=== EXERCISE REQUIREMENTS ===
Reproduce the top of the data verbatim, through and including the line that contains "from mathutils import Matrix, Vector, Euler".
⁂
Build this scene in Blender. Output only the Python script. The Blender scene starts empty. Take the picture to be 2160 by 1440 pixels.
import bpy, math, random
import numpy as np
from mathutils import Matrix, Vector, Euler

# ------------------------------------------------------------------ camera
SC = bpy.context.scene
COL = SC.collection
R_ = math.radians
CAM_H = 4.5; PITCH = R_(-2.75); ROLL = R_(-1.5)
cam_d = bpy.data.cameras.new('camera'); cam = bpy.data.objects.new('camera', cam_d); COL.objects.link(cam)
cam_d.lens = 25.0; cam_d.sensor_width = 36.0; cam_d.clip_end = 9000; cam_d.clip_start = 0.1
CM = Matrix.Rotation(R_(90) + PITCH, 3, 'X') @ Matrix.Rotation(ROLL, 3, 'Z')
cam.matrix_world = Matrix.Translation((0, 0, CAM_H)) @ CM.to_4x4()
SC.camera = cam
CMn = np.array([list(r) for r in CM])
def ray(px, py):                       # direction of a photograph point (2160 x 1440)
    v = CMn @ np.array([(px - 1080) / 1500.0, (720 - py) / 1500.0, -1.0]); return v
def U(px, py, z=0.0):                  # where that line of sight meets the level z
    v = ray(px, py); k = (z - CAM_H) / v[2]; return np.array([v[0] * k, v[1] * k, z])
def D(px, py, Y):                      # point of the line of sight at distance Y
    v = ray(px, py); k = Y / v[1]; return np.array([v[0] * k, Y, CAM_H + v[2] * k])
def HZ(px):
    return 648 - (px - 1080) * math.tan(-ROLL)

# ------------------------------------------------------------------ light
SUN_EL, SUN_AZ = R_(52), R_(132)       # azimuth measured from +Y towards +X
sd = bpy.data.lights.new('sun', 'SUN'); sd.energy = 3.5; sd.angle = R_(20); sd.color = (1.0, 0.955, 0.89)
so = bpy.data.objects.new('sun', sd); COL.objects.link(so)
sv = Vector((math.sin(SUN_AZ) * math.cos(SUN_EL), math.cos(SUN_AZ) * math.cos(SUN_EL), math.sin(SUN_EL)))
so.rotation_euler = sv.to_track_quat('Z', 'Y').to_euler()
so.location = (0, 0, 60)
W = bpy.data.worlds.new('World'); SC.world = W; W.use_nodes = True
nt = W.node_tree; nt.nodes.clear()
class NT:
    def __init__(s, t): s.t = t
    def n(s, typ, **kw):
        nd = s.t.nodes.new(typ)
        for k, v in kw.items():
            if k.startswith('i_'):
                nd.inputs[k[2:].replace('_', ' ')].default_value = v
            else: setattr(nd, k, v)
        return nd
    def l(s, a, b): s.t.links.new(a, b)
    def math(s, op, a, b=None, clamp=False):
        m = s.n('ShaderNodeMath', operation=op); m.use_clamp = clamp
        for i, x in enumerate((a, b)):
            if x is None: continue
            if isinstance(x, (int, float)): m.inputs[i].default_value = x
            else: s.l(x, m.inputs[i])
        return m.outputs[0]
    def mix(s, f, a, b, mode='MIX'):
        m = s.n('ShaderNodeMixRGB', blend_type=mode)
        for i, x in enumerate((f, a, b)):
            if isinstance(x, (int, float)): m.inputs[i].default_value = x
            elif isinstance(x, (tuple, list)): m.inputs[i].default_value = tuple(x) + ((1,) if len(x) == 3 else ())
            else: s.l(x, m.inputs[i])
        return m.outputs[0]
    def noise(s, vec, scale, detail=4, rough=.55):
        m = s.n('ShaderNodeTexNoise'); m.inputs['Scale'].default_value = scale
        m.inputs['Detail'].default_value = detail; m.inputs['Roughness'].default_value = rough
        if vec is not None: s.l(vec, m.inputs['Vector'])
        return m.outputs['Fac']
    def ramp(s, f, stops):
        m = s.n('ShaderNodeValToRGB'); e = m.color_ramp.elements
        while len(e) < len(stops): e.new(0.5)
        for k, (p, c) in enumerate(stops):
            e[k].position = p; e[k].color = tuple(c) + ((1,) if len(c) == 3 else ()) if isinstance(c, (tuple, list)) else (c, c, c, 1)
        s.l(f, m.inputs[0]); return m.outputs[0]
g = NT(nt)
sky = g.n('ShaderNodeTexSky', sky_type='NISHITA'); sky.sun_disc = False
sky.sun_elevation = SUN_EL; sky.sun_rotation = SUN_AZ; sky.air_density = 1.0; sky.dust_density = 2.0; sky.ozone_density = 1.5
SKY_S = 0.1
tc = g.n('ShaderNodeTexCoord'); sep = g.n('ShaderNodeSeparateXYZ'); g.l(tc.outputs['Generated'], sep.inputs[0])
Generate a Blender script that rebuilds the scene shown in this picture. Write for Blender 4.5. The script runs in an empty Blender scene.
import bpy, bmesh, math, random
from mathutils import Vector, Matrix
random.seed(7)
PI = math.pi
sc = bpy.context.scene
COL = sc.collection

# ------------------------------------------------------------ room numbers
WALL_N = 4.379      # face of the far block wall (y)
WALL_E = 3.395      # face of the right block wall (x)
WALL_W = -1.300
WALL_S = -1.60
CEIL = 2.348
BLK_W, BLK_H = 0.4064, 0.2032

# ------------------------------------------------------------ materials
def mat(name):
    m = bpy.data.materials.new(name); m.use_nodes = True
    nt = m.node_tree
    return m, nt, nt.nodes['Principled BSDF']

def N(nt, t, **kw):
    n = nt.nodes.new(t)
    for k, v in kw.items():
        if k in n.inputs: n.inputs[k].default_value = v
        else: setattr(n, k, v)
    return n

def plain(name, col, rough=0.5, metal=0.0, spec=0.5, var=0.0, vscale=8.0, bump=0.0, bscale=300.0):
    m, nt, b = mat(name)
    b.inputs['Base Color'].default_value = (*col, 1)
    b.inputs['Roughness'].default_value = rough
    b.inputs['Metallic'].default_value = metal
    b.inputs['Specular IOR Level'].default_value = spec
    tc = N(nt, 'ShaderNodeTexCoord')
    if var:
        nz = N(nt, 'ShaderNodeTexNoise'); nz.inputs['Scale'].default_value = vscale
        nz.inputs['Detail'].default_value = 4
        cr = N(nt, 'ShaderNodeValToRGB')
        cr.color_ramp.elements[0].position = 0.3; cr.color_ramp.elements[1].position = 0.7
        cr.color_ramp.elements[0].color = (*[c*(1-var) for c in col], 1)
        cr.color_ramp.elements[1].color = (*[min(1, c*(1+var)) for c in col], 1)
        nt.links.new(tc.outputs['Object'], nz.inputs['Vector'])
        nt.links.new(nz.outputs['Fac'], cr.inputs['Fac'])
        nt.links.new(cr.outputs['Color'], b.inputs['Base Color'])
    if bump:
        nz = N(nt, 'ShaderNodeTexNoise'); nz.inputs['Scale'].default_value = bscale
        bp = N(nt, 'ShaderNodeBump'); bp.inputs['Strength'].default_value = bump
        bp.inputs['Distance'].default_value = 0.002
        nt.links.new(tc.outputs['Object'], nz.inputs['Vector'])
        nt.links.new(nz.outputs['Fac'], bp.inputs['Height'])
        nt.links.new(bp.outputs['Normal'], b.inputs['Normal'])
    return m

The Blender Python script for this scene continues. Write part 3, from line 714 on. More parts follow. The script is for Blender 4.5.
⁂
=== RESPONSE ===
Build this scene in Blender. Output only the Python script. The Blender scene starts empty. Take the picture to be 2160 by 1440 pixels.
import bpy, math, random
import numpy as np
from mathutils import Matrix, Vector, Euler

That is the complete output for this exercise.